Justin, I'm not drifting anywhere. Remember, I supported intervention in Haiti and Kosovo, so my position of conditional support for intervention against bad regimes is hardly new. The more interesting issue is why I opposed the war in Afghanistan and Iraq-- and I unsurprisingly think I have greater insight on how to convince those of the broad progressive side who supported "humanitarian interventionism" but should not use the same logic in Iraq.

Luke's position is exactly the one the left failed to address, not necessarily on the Right's terms but on the substantive values that Luke and I and you and most progressives share. What is needed is to address those values and posit an alternative version of events.


>If you are going to oopose the war, you have to do it on the grounds,
>not that you have a better method of achieving the annoumced goals of
>the right, but on other grounds, such as that these are not their real
>goals, which are rather a grab for oil and power and a next step
>in an attempt to achieve world domination.

But the best way to convince people of bad motives is to articulate the idea that an alternative does exist and the very fact that the Bush administration ignores that alternative is best proof of those bad motives.
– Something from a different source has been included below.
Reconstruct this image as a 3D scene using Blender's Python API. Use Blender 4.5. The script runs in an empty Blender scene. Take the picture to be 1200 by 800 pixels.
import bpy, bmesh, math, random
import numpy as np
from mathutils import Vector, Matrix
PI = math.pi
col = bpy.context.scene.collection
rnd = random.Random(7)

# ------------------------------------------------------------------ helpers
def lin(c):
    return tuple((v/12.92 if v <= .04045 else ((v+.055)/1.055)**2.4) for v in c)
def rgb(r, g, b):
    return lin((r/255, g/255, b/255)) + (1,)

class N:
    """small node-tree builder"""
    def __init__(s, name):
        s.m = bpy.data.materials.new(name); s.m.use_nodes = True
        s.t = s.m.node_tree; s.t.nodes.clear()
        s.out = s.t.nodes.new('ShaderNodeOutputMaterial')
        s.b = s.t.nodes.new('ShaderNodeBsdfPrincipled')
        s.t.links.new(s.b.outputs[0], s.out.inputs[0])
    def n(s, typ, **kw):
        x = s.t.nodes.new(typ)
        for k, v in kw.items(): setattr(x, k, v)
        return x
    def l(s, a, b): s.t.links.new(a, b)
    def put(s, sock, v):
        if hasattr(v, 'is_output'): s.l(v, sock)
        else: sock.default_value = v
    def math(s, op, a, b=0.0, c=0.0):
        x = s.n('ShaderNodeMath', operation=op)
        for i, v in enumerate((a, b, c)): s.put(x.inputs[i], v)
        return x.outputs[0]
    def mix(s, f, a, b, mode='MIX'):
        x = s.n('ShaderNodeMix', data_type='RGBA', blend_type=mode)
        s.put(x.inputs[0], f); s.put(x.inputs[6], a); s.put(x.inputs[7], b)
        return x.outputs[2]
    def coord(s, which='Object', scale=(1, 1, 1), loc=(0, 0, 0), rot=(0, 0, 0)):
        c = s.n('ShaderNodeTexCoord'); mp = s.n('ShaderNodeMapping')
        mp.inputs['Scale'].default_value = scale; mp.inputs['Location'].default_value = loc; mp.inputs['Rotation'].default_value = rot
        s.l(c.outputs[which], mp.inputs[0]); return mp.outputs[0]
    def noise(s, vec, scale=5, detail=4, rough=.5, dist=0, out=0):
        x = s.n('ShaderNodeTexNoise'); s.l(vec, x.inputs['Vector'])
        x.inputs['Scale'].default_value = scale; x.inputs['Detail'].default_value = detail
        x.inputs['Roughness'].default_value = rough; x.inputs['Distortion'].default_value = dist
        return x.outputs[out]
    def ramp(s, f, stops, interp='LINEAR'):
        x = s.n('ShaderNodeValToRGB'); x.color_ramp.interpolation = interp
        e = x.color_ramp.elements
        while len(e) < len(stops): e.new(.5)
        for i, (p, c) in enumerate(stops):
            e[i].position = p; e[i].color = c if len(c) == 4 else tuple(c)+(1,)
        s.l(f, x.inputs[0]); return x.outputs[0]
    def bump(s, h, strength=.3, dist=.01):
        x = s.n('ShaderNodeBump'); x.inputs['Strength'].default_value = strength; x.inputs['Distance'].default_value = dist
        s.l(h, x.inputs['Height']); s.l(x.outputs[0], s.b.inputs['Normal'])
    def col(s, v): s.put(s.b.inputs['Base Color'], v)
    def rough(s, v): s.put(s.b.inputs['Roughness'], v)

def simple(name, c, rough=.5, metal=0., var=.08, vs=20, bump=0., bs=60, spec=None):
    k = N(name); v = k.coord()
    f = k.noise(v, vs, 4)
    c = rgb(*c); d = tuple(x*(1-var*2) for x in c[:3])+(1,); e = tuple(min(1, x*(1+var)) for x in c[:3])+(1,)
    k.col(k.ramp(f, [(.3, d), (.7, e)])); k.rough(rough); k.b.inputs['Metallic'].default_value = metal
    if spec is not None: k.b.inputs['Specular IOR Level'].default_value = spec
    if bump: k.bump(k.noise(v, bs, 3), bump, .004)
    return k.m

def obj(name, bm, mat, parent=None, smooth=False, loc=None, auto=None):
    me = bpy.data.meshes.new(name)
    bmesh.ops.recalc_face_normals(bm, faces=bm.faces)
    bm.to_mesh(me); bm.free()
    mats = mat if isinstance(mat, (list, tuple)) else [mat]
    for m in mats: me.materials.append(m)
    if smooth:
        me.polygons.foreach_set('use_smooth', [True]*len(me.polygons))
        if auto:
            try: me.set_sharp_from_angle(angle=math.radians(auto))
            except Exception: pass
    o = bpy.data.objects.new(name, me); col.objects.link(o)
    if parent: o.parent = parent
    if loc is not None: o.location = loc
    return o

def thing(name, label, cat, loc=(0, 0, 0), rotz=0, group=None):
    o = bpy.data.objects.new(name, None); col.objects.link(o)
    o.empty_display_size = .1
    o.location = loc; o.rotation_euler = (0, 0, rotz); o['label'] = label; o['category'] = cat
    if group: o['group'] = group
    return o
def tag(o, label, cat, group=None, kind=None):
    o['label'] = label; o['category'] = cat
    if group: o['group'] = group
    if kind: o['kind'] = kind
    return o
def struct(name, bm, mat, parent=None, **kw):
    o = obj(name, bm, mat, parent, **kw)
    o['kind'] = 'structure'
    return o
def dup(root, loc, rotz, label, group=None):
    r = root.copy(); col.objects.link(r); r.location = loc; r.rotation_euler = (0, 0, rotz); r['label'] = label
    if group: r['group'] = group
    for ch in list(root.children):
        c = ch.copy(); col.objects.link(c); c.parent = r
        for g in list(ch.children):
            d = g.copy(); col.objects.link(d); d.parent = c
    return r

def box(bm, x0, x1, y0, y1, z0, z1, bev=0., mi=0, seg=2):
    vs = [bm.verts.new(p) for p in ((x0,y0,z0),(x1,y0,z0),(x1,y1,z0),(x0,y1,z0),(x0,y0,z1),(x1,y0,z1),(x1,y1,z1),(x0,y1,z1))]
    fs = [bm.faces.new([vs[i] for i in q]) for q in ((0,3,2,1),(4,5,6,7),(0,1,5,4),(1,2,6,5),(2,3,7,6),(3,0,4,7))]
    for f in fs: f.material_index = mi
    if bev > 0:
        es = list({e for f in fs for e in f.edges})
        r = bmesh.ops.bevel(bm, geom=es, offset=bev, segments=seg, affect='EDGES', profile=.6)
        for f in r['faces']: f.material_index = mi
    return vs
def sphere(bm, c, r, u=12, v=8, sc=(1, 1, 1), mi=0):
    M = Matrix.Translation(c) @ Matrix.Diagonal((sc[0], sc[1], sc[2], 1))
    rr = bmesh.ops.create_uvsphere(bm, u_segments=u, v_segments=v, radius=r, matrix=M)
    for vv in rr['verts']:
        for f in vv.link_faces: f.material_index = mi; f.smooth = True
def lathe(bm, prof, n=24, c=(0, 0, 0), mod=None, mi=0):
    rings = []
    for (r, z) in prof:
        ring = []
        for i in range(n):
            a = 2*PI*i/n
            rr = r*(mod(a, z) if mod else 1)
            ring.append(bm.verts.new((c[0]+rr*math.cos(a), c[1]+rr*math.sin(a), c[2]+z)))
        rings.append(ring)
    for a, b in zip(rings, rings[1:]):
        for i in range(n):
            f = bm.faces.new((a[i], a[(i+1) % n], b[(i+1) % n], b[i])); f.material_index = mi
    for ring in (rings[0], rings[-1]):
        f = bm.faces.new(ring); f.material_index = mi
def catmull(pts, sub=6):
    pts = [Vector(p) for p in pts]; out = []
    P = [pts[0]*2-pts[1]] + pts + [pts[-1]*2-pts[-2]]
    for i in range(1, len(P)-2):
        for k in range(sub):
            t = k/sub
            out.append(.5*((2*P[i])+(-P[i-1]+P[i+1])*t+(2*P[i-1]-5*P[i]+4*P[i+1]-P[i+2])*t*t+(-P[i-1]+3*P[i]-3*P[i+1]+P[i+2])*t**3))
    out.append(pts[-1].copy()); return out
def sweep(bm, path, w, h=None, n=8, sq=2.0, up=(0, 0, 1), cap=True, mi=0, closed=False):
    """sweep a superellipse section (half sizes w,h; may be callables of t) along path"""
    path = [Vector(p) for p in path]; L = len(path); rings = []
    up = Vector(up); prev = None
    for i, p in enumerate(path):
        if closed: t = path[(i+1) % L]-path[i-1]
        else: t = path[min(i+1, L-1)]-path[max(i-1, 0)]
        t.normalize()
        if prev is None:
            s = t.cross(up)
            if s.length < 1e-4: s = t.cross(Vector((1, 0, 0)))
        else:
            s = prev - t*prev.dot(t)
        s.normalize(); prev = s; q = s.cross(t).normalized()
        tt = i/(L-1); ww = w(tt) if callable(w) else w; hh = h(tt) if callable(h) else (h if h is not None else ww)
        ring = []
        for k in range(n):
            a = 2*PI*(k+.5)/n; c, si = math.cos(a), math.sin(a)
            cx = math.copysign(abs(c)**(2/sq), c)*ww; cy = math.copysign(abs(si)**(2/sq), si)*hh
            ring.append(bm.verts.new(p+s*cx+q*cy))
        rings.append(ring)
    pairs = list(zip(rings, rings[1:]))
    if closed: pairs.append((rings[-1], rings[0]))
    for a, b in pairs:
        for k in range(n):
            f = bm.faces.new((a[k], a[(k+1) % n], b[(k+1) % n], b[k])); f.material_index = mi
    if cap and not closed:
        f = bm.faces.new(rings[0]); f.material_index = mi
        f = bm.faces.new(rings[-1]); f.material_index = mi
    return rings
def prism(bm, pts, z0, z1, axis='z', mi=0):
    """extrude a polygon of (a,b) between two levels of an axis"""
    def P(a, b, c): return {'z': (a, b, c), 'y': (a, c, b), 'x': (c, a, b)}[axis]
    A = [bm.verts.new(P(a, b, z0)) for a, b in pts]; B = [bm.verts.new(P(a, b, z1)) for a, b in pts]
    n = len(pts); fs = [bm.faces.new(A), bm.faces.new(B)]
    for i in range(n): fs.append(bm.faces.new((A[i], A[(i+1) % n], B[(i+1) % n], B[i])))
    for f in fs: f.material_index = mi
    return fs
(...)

Here you had a situation where the whole world was united in deepening inspections. Such inspections could have been continued in a way to support human rights, even with additional mandates on Iraq and protections from UN peacekeepers. Instead of working to push for pressure on the Iraqi regime through human rights mandates and pushing for democratic protection of its minorities, the Bush administration UN mandates focused only on weapons inspections-- notably quite different from the UN negotiations that led up to the Kosovo intervention.

And of course my analysis was that the left could not have fully engaged this alternative by starting last year but needed to have been articulating it and organizing around it for the last decade. Its failure to do so meant that its moral capital to credibly argue for an alternative was close to non-existent, especially with pro-Hussein groups like the WWP in leadership of antiwar rallies. At best, as you note, most antiwar activists were articulating a "none of our business" message, which I found incredibly unattractive. If I didn't have such a well-developed alternative critique of the war, I would never have participated in the antiwar rallies given their message, so I am unsurprised that progressives with less developed political views than myself but similar values sat out the protests and were even nudged over to the pro-war position.

The "Win Without War" folks somewhat took on this challenge but it was by the time it was organized a bit too little too late. The neoconservative warhawks had been doing their intellectual outreach for years, publishing books, holding policy conferences, organizing at their grassroots, to solidify a, yes, moral basis for their position (even if its a disingenuous position), while the left was largely throwing its critique together on the fly.

The Left was flatly outorganized on this issue and not because they had fewer resources but because they just didn't even do the organizing necessary or engage in serious intellectual engagement. Which is why it was claimed that the only "unity" position possible was the simplistic "no war" message and thus anyone, including pro-Hussein propagandists like the WWP, could speak in the name of that antiwar message. It was too thin a message and failed.